Marketing jihad: what goes well with explosions?

When the money flow begins to dry up, most successful enterprises use marketing and advertising to boost sales and increase market share.  Al-Qaeda needs a good P/R firm to bolster it's image and start the money again.  Maybe a mascot, say Ahmed, the Dead Terrorist.  How about a motto, something like "Islam; it's not your fathers religion anymore".  Maybe a new logo, on the lines of The old Sherwin-Williams paint logo where the earth is being covered with a rainbow of color, just change it to Islam green.  There are many possibilities for Al-Qaeda in Iraq, they just need to think outside the box.

It would not surprise me to find out some firm has taken up the challenge and is secretly putting together an ad campaign for AQI.  If successful would you post that as one of your successful clients?


From AP/Yahoo July 26 by Maamoun Youssef 

Al-Qaida in Iraq appeals for fundraising ideas


CAIRO (AP) — Al-Qaida militants in Iraq made an online appeal Tuesday for new fundraising ideas, saying they are in dire need of money to help thousands of widows and children of slain fighters.
 
Insurgents of the Islamic State of Iraq — an umbrella group for Sunni militants— have funded their operations in the past by robbing jewelry stores, banks and offices where the government pays out monthly salaries. But the group has seen its main source of money, funding from abroad, dry up, leaving the group strapped for cash.
 
In an Arabic statement posted on al-Qaida in Iraq's online forum, website administrator Seif Saad lamented the state of the group's finances and launched an urgent appeal for money to "feed the widows and the orphans" of mujahedeen, or holy warriors.
 
"A few days ago a brother was martyred, leaving behind a wife and children. There is no need to explain how we were running here and there to collect money for their minimum requirements of life," wrote Saad.
 
Among the new ideas to raise funds, Saad suggested insurgents find a way to extort money from foreign oil, construction, transport and cell phone companies, as well as international media agencies. If the companies refused to pay, insurgents would disrupt their operations.

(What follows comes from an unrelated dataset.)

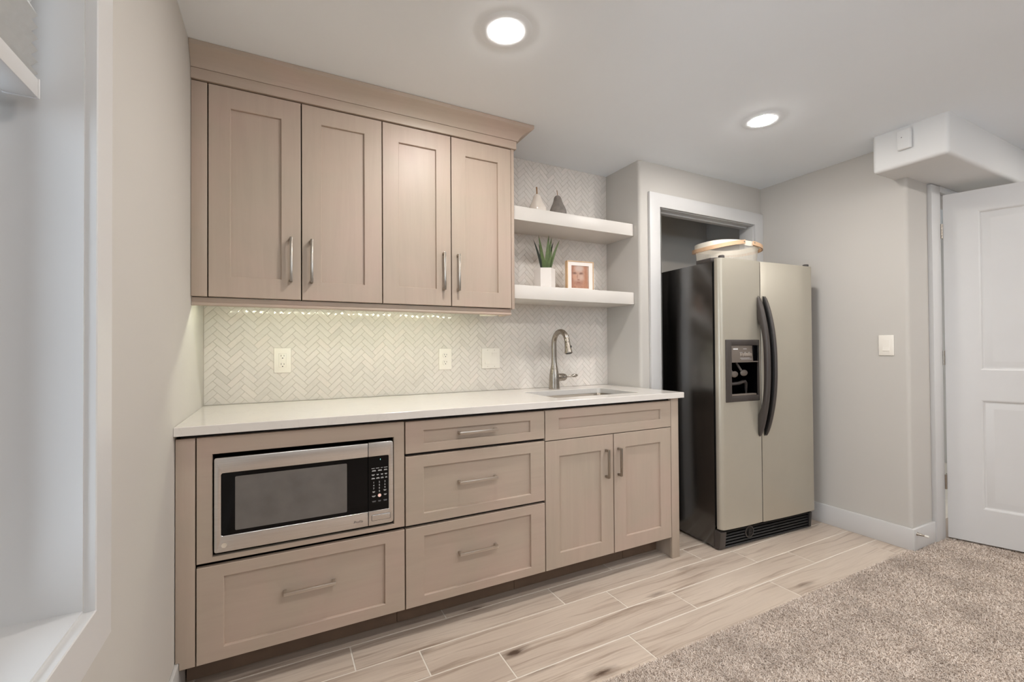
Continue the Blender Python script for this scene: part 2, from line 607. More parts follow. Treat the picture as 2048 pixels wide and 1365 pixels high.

He did not elaborate.
 
He also said businessmen and wealthy families should be forced to pay annual zakat, or charity, which Islam stipulates should be roughly two percent of assets, and called for imposing fines on wealthy Shiites in Iraq "who receive aid from America and the West and steal the country's oil revenues."
 
Mohamed Abdel-Hadi, who identified himself online another administrator for the website, dismissed the idea of taking money from foreign companies, but said he strongly supports fining Shiites.
 
"All the Shiites, including merchants or government officials, are infidels and confiscating their money is part of jihad," he wrote.
 
Shi'ites are not the right kind of Muslims, thus their standing as infidels by the Sunni majority.